MWC 2019 is full of folding phones, but LG wants you to forget about them and consider the possibility of a dual display setup without all the fuss of a flexible screen. Enter the Dual Screen accessory for the V50 ThinQ 5G. It's a case with a second screen, and it works exactly like you would expect that to do (read: not so convincing).

The case weighs 131g and is slightly larger and taller than the V50, but almost twice as thick (15.5mm vs 8.3mm). It uses pogo pins to establish a connection with your V50 and draws power from it, so you don't need to charge it separately. The second display inside is a 6.2" FHD+ OLED — slightly smaller than the V50's 6.4".

When your V50 is in the case, a little floating icon shows up to ask if you want to turn on the second display. Once activated, the system looks and works like any multi-window approach on Android. You can have Gmail and Google Maps open on each side, or you can watch a video while browsing the web. A few games will also allow you to have controls on one side while the game is on the other. LG also says both screens support multi-window, so you could have up to 4 apps running simultaneously.

The idea is perplexing in reality.

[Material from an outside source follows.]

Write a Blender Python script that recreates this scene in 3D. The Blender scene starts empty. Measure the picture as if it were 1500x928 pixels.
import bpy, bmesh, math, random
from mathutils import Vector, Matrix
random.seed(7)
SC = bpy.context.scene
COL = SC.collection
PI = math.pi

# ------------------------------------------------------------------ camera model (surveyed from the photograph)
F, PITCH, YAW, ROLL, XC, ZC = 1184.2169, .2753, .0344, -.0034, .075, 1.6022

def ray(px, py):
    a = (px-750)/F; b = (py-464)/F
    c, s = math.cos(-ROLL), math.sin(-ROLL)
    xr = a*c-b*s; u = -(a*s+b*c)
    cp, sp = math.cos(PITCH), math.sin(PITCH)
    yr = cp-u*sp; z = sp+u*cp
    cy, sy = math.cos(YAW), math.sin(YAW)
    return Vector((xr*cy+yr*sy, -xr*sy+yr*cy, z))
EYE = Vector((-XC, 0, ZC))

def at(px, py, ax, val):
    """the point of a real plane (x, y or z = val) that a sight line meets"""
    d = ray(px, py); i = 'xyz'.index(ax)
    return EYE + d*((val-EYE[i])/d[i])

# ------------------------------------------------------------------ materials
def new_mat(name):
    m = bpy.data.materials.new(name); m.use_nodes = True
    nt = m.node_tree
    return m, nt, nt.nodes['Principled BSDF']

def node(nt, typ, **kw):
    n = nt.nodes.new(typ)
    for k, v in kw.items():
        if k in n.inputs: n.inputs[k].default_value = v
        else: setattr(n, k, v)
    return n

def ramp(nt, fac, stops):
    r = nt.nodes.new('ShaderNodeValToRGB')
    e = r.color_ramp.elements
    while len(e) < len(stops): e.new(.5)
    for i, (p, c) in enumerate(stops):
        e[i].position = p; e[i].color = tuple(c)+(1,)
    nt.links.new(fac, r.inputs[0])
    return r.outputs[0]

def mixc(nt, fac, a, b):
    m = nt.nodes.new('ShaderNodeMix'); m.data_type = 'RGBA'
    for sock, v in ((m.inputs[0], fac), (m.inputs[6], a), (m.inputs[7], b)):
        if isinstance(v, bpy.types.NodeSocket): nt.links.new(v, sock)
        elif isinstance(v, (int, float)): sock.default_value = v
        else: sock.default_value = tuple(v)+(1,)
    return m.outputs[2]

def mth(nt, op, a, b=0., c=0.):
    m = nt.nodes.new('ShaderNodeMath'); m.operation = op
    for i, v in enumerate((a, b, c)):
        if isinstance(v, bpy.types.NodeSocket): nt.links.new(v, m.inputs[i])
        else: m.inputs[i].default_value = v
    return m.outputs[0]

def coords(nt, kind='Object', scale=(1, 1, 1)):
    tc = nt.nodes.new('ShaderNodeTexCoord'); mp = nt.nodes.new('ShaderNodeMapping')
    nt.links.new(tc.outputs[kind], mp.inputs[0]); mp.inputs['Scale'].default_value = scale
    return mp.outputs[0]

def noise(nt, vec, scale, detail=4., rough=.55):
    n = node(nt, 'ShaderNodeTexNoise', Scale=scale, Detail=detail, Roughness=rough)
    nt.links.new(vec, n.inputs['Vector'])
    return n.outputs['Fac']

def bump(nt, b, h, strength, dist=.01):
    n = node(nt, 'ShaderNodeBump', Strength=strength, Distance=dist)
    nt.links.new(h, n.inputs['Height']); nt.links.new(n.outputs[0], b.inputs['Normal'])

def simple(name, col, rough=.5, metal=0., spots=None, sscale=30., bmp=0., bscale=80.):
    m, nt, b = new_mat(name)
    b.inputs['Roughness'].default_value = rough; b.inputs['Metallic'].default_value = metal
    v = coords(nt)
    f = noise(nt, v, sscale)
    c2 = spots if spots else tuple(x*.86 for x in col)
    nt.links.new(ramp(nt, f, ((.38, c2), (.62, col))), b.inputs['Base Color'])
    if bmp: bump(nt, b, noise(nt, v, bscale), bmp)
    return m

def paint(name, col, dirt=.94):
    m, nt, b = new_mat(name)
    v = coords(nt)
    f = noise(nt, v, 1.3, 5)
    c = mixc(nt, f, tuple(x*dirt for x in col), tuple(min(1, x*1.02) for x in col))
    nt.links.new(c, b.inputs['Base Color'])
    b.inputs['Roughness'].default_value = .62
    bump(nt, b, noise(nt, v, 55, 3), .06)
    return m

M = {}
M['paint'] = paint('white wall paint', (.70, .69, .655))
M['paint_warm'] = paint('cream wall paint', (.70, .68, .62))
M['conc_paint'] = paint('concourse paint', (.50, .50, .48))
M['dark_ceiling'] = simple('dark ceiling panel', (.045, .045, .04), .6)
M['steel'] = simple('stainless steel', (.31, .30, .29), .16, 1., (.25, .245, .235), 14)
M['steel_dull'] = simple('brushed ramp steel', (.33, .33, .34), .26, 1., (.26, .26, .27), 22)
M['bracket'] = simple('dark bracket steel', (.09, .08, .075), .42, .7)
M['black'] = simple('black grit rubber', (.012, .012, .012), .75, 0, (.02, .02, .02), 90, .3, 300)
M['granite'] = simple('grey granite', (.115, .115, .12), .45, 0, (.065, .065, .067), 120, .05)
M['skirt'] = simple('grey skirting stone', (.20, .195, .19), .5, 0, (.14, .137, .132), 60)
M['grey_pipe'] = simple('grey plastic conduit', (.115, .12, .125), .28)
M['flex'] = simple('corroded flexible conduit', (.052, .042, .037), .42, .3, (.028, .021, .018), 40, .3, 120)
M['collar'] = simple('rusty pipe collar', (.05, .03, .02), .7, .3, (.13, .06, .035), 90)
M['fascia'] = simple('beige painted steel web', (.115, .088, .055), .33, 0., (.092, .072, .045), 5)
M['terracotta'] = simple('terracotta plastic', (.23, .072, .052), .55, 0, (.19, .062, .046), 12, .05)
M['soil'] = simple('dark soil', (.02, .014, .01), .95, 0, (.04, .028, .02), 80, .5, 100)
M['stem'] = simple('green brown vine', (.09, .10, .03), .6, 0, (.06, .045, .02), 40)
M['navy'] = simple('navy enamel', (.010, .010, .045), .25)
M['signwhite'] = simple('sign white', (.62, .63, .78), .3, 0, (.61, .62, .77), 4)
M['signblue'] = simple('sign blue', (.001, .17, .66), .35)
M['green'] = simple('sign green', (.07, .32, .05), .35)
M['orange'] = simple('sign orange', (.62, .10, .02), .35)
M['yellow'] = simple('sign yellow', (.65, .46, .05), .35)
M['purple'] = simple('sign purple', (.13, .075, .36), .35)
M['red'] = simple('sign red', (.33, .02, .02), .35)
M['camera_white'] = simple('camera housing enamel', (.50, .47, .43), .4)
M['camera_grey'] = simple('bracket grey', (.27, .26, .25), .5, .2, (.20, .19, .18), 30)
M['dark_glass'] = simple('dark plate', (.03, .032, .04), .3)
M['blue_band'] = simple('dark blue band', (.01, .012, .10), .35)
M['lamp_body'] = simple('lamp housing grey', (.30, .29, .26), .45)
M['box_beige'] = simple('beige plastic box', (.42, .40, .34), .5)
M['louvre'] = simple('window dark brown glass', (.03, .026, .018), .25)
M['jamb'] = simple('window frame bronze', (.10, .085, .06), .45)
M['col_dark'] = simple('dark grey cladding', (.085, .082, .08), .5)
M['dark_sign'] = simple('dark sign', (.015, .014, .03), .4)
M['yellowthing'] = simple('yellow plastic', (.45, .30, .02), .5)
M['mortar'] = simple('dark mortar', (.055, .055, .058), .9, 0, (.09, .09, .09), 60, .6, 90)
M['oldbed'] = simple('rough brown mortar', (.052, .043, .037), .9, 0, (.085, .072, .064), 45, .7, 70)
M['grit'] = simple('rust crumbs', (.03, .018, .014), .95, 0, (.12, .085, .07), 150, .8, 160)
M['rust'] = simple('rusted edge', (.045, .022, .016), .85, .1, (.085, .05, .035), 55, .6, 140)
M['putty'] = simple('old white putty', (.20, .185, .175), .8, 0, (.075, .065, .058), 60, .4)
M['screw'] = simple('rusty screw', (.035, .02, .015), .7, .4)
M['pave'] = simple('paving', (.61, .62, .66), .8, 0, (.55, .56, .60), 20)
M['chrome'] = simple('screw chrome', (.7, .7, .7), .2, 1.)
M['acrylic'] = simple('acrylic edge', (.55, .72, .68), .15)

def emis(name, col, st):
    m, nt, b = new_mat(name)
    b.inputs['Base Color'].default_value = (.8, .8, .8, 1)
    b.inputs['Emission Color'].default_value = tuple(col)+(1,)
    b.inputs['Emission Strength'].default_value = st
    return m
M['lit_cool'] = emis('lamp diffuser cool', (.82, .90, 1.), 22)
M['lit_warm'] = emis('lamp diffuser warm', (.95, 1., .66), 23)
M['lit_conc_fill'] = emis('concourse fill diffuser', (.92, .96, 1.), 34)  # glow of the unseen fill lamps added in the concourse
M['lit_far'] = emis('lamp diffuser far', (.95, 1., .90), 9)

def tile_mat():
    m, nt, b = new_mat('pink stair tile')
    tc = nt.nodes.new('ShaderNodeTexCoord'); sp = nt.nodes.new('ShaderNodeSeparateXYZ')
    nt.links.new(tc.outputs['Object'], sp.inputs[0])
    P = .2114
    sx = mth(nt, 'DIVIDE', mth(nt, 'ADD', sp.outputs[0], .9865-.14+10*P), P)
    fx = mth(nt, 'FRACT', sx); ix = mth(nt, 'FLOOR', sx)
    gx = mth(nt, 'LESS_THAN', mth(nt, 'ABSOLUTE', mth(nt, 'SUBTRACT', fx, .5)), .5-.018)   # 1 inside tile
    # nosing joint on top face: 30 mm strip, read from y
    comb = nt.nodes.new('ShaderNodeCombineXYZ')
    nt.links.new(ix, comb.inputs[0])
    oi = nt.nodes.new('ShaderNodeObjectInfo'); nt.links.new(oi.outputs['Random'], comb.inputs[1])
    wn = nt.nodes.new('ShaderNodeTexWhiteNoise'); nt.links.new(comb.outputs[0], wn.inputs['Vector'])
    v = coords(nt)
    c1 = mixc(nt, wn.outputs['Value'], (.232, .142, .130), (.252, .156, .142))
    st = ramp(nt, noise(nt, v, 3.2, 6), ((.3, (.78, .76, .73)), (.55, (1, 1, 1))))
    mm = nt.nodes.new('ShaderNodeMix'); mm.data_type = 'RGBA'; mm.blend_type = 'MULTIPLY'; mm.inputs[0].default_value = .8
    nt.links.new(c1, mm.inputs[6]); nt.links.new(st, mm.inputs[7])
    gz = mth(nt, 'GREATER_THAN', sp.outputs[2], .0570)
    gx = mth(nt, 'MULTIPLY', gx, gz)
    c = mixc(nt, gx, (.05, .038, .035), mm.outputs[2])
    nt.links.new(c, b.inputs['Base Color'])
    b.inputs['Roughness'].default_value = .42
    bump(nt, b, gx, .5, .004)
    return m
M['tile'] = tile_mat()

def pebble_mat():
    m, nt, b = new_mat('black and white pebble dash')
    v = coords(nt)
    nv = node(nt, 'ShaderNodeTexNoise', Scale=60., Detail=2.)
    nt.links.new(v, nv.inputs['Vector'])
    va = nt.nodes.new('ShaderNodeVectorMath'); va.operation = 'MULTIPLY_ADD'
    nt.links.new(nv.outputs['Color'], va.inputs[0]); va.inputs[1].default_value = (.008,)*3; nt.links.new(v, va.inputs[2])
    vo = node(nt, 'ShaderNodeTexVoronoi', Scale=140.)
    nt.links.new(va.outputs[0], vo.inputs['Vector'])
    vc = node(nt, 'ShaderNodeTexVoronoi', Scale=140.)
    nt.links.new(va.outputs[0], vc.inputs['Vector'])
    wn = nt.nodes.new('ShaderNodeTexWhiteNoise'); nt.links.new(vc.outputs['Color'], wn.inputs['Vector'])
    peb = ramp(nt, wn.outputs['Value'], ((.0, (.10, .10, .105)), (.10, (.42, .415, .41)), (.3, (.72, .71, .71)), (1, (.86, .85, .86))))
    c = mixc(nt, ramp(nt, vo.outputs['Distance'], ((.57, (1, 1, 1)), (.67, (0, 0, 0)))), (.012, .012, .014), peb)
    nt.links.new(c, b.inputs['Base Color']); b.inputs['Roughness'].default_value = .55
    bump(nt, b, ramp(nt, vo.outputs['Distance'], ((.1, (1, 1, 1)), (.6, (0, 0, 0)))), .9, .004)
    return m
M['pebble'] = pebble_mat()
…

On the one hand, this avoids the whole folding phone conundrum where creases are almost inevitable and display/plastic quality is questionable. And given its accessory nature, you can have a regular phone most of the time and a dual-screen setup when you want/need to. The ability to have two apps, vertically laid out, side by side, is appealing too.

On the other hand, there's a lot of missed opportunity here. Given the big hinge in the middle, most apps can't use this setup as one continuous large display like folding phones do. The combination is also bulky to carry around everyday or in a pocket, and your V50's battery might get drained super quickly with the case attached if you use it a lot.

And then there's another limitation stemming mostly from the way Android deals with multi-windows. You can't drag a photo or file from one app to another. Even if you're sharing something from one app, Android isn't smart enough to suggest the other open app as the first target. Plus, you can't have two instances of the same app running simultaneously — I tried opening Maps on one side then on the other, it closed from the first and moved to the second. This would have been handy if you wanted to compare two photos side by side, for example.

Ultimately, this setup feels just the same as folding phones: half-there. It's just not as elegant or impressive as a device that twists and bends in the middle.